- TASK DIRECTIONS
Make an exact transcription of the material, leaving out all images.

- RECORDED INFORMATION

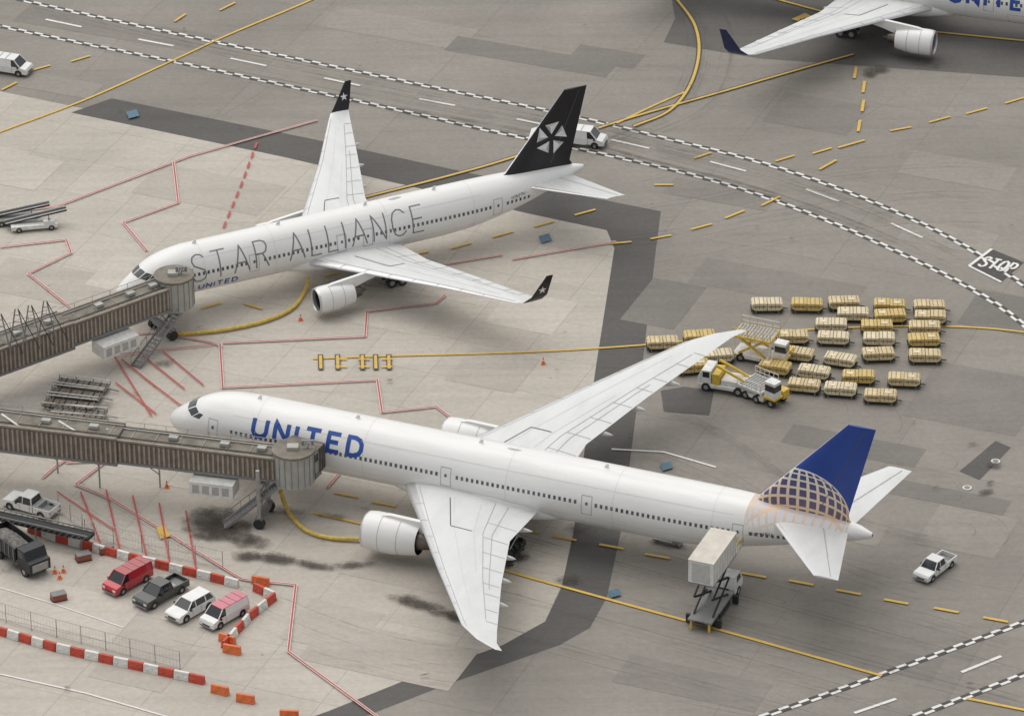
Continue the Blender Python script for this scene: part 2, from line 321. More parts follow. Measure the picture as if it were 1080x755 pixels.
        for b in range(22):
            t=2*math.pi*b/22; t2=t+.16; o.add([(c[0]+1.28*sc_,c[1]+.2*r*math.cos(t),c[2]+.2*r*math.sin(t)),(c[0]+1.28*sc_,c[1]+.8*r*math.cos(t),c[2]+.8*r*math.sin(t)),(c[0]+1.2*sc_,c[1]+.8*r*math.cos(t2),c[2]+.8*r*math.sin(t2)),(c[0]+1.2*sc_,c[1]+.2*r*math.cos(t2),c[2]+.2*r*math.sin(t2))],[(0,1,2,3)],HOT)
        o.lathe([(3.9*sc_,.55*r),(4.9*sc_,.52*r),(6.0*sc_,.37*r),(5.95*sc_,.34*r),(5.2*sc_,.3*r)],c,HOT,32); o.lathe([(5.1*sc_,.27*r),(6.0*sc_,.22*r),(6.9*sc_,.02)],c,HOT,24)
        lep=Vector(wp(ey,0.0,1,0)); lch=Vector(wp(ey,1,1,0)).x-lep.x
        pz=lep.z
        o.prism([(ex+1.3*sc_,ez+.97*r),(ex+2.2*sc_,ez+1.12*r),(lep.x+.3,pz+.12),(lep.x+lch*.45,pz-.1),(ex+6.6*sc_,ez+.75*r),(ex+5.2*sc_,ez+.45*r),(ex+3.5*sc_,ez+.8*r)],sd*ey-.22*k,sd*ey+.22*k,liv['nac'])
        gx,gy,nw=sp['mg']; wr=.66*k
        o.tube((gx,sd*gy,wr),(gx,sd*(gy-.3),3.6*k),.2*k,STEEL,12); o.beam((gx-1.6*k,sd*gy,wr),(gx+1.6*k,sd*gy,wr),.25,.3,STEEL); o.beam((gx,sd*gy,1.6*k),(gx,sd*(gy-1.9),3.0*k),.15,.15,STEEL)
        o.box((gx-1.3*k,sd*gy+sd*.55*k-.04,1.5*k),(gx+1.3*k,sd*gy+sd*.55*k+.04,3.3*k),WHITE)
        for i in range(nw):
            xx=gx+(i-(nw-1)/2)*1.46*k
            for w in (-.7,.7): o.wheel(xx,sd*gy+w*k,wr,wr,.48*k)
        hs=[((p[0],sd*p[1],p[2]),c_,t,(0,1)) for p,c_,t in sp['hs']]; wingloft(o,hs,WING,BARE)
        a,b=hs[0],hs[-1]; v1=[];v2=[]
        for t in np.linspace(.1,.97,12):
            p=Vector(a[0])*(1-t)+Vector(b[0])*t; ch=a[1]*(1-t)+b[1]*t; _,tf=airfoil(.1); z=p.z+tf(.68)*ch+.02; v1.append((p.x+ch*.68,p.y,z)); v2.append((p.x+ch*.68+.07,p.y,z))
        o.add(v1+v2,[(i,i+1,13+i,12+i) for i in range(11)],GREYL)
    nx=sp['ng']; o.tube((nx,0,.5*k),(nx-.2,0,ZB(nx)+.6),.13,STEEL,12); o.beam((nx,0,1.2*k),(nx+1.6,0,ZB(nx)+.4),.12,.12,STEEL)
    for w in (-.32,.32): o.wheel(nx,w*k,.53*k,.53*k,.36*k); o.box((nx-1.4,w*1.6*k-.02,ZB(nx)-.75),(nx+1.2,w*1.6*k+.02,ZB(nx)+.1),WHITE)
    fr=sp['fin']; rings=[]
    for (x,z,ch,tc) in fr:
        af,_=airfoil(tc); rings.append([(x+a*ch,b*ch*(1 if b>0 else 1/.7),z) for a,b in af])
    o.loft(rings,liv['fin'],True,lambda j,i: BARE if (i<1 or i>=len(rings[0])-1) else liv['fin'])
    def fy(x,z,e=.02):
        zs=[f[1] for f in fr]; i=max(0,min(len(fr)-2,int(np.searchsorted(zs,z))-1)); t=(z-zs[i])/(zs[i+1]-zs[i]); a,b=fr[i],fr[i+1]
        xl=a[0]*(1-t)+b[0]*t; ch=a[2]*(1-t)+b[2]*t; _,tf=airfoil(a[3]); return tf(max(0,min(1,(x-xl)/ch)))*ch+e
    a,b=fr[-2],fr[-1]
    for sd in (1,-1):
        vs=[];n=14
        for t in np.linspace(.02,.97,n):
            x=(a[0]+a[2]*.68)*(1-t)+(b[0]+b[2]*.68)*t; z=a[1]*(1-t)+b[1]*t
            vs.append((x,sd*fy(x,z),z))
        vs+=[(p[0]+.07,p[1],p[2]) for p in vs]; o.add(vs,[(i,i+1,n+1+i,n+i) for i in range(n-1)],pm('rudder_line',(.08,.09,.13),.5))
        if liv['kind']=='star':
            cx,cz=sp['logo']
            for i in range(5):
                t=math.radians(90+72*i)
                tip=(cx+.42*math.cos(t),cz+.42*math.sin(t)); 
                p1=(cx+1.95*math.cos(t-.50),cz+1.95*math.sin(t-.50)); p2=(cx+1.75*math.cos(t+.42),cz+1.75*math.sin(t+.42))
                md=(cx+1.35*math.cos(t+.12),cz+1.35*math.sin(t+.12))
                for tri,mt in (((tip,p1,md),pm('logo_light',(.78,.78,.79),.4)),((tip,md,p2),pm('logo_grey',(.40,.40,.42),.4)),((md,p1,p2),pm('logo_mid',(.62,.62,.64),.4))):
                    pts=[];N=5;idx={}
                    for r_ in range(N+1):
                        for c_ in range(N+1-r_):
                            l1,l2=r_/N,c_/N; X=tri[0][0]*(1-l1-l2)+tri[1][0]*l1+tri[2][0]*l2; Z=tri[0][1]*(1-l1-l2)+tri[1][1]*l1+tri[2][1]*l2
                            idx[(r_,c_)]=len(pts); pts.append((X,sd*fy(X,Z,.03),Z))
                    ff=[]
                    for r_ in range(N):
                        for c_ in range(N-r_):
                            ff.append((idx[r_,c_],idx[r_+1,c_],idx[r_,c_+1]))
                            if c_<N-r_-1: ff.append((idx[r_+1,c_],idx[r_+1,c_+1],idx[r_,c_+1]))
                    o.add(pts,ff,mt)
    o.tube((L-.05,0,(st[-1][2]+st[-1][3])/2),(L+.06,0,(st[-1][2]+st[-1][3])/2),.14,HOT,12)
    Rr=(ZT(20)-ZB(20))/2
    def title(text,x0,h,v0,w,mat,fit=None,gap=.28,space=.6):
        pls,wd=strokes(text,h,gap,space); kx=(fit/wd) if fit else 1
        for sd in (-1,1):
            for n_,pl in enumerate(pls):
                pl2=[(a*kx,b) for a,b in pl]
                def fn(a,b):
                    X=x0+a if sd<0 else x0+wd*kx-a
                    return S(X,sd*(math.pi/2-(v0+b)/Rr),.014+.005*(n_%2))
                ribmesh(o,pl2,w,fn,mat,.25)
    for t in liv['titles']: title(*t)
    for x in sp['ant']: o.prism([(x,ZT(x)-.05),(x+.5,ZT(x)-.05),(x+.55,ZT(x)+.4),(x+.3,ZT(x)+.4)],-.03,.03,WHITE)
    o.lathe([(0,.02),(.25,.16),(.6,.2),(1.2,.12),(1.5,.02)],(sp['ant'][2]+3,0,ZT(30)+.02),WHITE,16)
    return o.done('passenger_jet',loc,rot,38)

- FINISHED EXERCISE
Continue the Blender Python script for this scene: part 2, from line 321. More parts follow. Measure the picture as if it were 1080x755 pixels.
        for b in range(22):
            t=2*math.pi*b/22; t2=t+.16; o.add([(c[0]+1.28*sc_,c[1]+.2*r*math.cos(t),c[2]+.2*r*math.sin(t)),(c[0]+1.28*sc_,c[1]+.8*r*math.cos(t),c[2]+.8*r*math.sin(t)),(c[0]+1.2*sc_,c[1]+.8*r*math.cos(t2),c[2]+.8*r*math.sin(t2)),(c[0]+1.2*sc_,c[1]+.2*r*math.cos(t2),c[2]+.2*r*math.sin(t2))],[(0,1,2,3)],HOT)
        o.lathe([(3.9*sc_,.55*r),(4.9*sc_,.52*r),(6.0*sc_,.37*r),(5.95*sc_,.34*r),(5.2*sc_,.3*r)],c,HOT,32); o.lathe([(5.1*sc_,.27*r),(6.0*sc_,.22*r),(6.9*sc_,.02)],c,HOT,24)
        lep=Vector(wp(ey,0.0,1,0)); lch=Vector(wp(ey,1,1,0)).x-lep.x
        pz=lep.z
        o.prism([(ex+1.3*sc_,ez+.97*r),(ex+2.2*sc_,ez+1.12*r),(lep.x+.3,pz+.12),(lep.x+lch*.45,pz-.1),(ex+6.6*sc_,ez+.75*r),(ex+5.2*sc_,ez+.45*r),(ex+3.5*sc_,ez+.8*r)],sd*ey-.22*k,sd*ey+.22*k,liv['nac'])
        gx,gy,nw=sp['mg']; wr=.66*k
        o.tube((gx,sd*gy,wr),(gx,sd*(gy-.3),3.6*k),.2*k,STEEL,12); o.beam((gx-1.6*k,sd*gy,wr),(gx+1.6*k,sd*gy,wr),.25,.3,STEEL); o.beam((gx,sd*gy,1.6*k),(gx,sd*(gy-1.9),3.0*k),.15,.15,STEEL)
        o.box((gx-1.3*k,sd*gy+sd*.55*k-.04,1.5*k),(gx+1.3*k,sd*gy+sd*.55*k+.04,3.3*k),WHITE)
        for i in range(nw):
            xx=gx+(i-(nw-1)/2)*1.46*k
            for w in (-.7,.7): o.wheel(xx,sd*gy+w*k,wr,wr,.48*k)
        hs=[((p[0],sd*p[1],p[2]),c_,t,(0,1)) for p,c_,t in sp['hs']]; wingloft(o,hs,WING,BARE)
        a,b=hs[0],hs[-1]; v1=[];v2=[]
        for t in np.linspace(.1,.97,12):
            p=Vector(a[0])*(1-t)+Vector(b[0])*t; ch=a[1]*(1-t)+b[1]*t; _,tf=airfoil(.1); z=p.z+tf(.68)*ch+.02; v1.append((p.x+ch*.68,p.y,z)); v2.append((p.x+ch*.68+.07,p.y,z))
        o.add(v1+v2,[(i,i+1,13+i,12+i) for i in range(11)],GREYL)
    nx=sp['ng']; o.tube((nx,0,.5*k),(nx-.2,0,ZB(nx)+.6),.13,STEEL,12); o.beam((nx,0,1.2*k),(nx+1.6,0,ZB(nx)+.4),.12,.12,STEEL)
    for w in (-.32,.32): o.wheel(nx,w*k,.53*k,.53*k,.36*k); o.box((nx-1.4,w*1.6*k-.02,ZB(nx)-.75),(nx+1.2,w*1.6*k+.02,ZB(nx)+.1),WHITE)
    fr=sp['fin']; rings=[]
    for (x,z,ch,tc) in fr:
        af,_=airfoil(tc); rings.append([(x+a*ch,b*ch*(1 if b>0 else 1/.7),z) for a,b in af])
    o.loft(rings,liv['fin'],True,lambda j,i: BARE if (i<1 or i>=len(rings[0])-1) else liv['fin'])
    def fy(x,z,e=.02):
        zs=[f[1] for f in fr]; i=max(0,min(len(fr)-2,int(np.searchsorted(zs,z))-1)); t=(z-zs[i])/(zs[i+1]-zs[i]); a,b=fr[i],fr[i+1]
        xl=a[0]*(1-t)+b[0]*t; ch=a[2]*(1-t)+b[2]*t; _,tf=airfoil(a[3]); return tf(max(0,min(1,(x-xl)/ch)))*ch+e
    a,b=fr[-2],fr[-1]
    for sd in (1,-1):
        vs=[];n=14
        for t in np.linspace(.02,.97,n):
            x=(a[0]+a[2]*.68)*(1-t)+(b[0]+b[2]*.68)*t; z=a[1]*(1-t)+b[1]*t
            vs.append((x,sd*fy(x,z),z))
        vs+=[(p[0]+.07,p[1],p[2]) for p in vs]; o.add(vs,[(i,i+1,n+1+i,n+i) for i in range(n-1)],pm('rudder_line',(.08,.09,.13),.5))
        if liv['kind']=='star':
            cx,cz=sp['logo']
            for i in range(5):
                t=math.radians(90+72*i)
                tip=(cx+.42*math.cos(t),cz+.42*math.sin(t)); 
                p1=(cx+1.95*math.cos(t-.50),cz+1.95*math.sin(t-.50)); p2=(cx+1.75*math.cos(t+.42),cz+1.75*math.sin(t+.42))
                md=(cx+1.35*math.cos(t+.12),cz+1.35*math.sin(t+.12))
                for tri,mt in (((tip,p1,md),pm('logo_light',(.78,.78,.79),.4)),((tip,md,p2),pm('logo_grey',(.40,.40,.42),.4)),((md,p1,p2),pm('logo_mid',(.62,.62,.64),.4))):
                    pts=[];N=5;idx={}
                    for r_ in range(N+1):
                        for c_ in range(N+1-r_):
                            l1,l2=r_/N,c_/N; X=tri[0][0]*(1-l1-l2)+tri[1][0]*l1+tri[2][0]*l2; Z=tri[0][1]*(1-l1-l2)+tri[1][1]*l1+tri[2][1]*l2
                            idx[(r_,c_)]=len(pts); pts.append((X,sd*fy(X,Z,.03),Z))
                    ff=[]
                    for r_ in range(N):
                        for c_ in range(N-r_):
                            ff.append((idx[r_,c_],idx[r_+1,c_],idx[r_,c_+1]))
                            if c_<N-r_-1: ff.append((idx[r_+1,c_],idx[r_+1,c_+1],idx[r_,c_+1]))
                    o.add(pts,ff,mt)
    o.tube((L-.05,0,(st[-1][2]+st[-1][3])/2),(L+.06,0,(st[-1][2]+st[-1][3])/2),.14,HOT,12)
    Rr=(ZT(20)-ZB(20))/2
    def title(text,x0,h,v0,w,mat,fit=None,gap=.28,space=.6):
        pls,wd=strokes(text,h,gap,space); kx=(fit/wd) if fit else 1
        for sd in (-1,1):
            for n_,pl in enumerate(pls):
                pl2=[(a*kx,b) for a,b in pl]
                def fn(a,b):
                    X=x0+a if sd<0 else x0+wd*kx-a
                    return S(X,sd*(math.pi/2-(v0+b)/Rr),.014+.005*(n_%2))
                ribmesh(o,pl2,w,fn,mat,.25)
    for t in liv['titles']: title(*t)
    for x in sp['ant']: o.prism([(x,ZT(x)-.05),(x+.5,ZT(x)-.05),(x+.55,ZT(x)+.4),(x+.3,ZT(x)+.4)],-.03,.03,WHITE)
    o.lathe([(0,.02),(.25,.16),(.6,.2),(1.2,.12),(1.5,.02)],(sp['ant'][2]+3,0,ZT(30)+.02),WHITE,16)
    return o.done('passenger_jet',loc,rot,38)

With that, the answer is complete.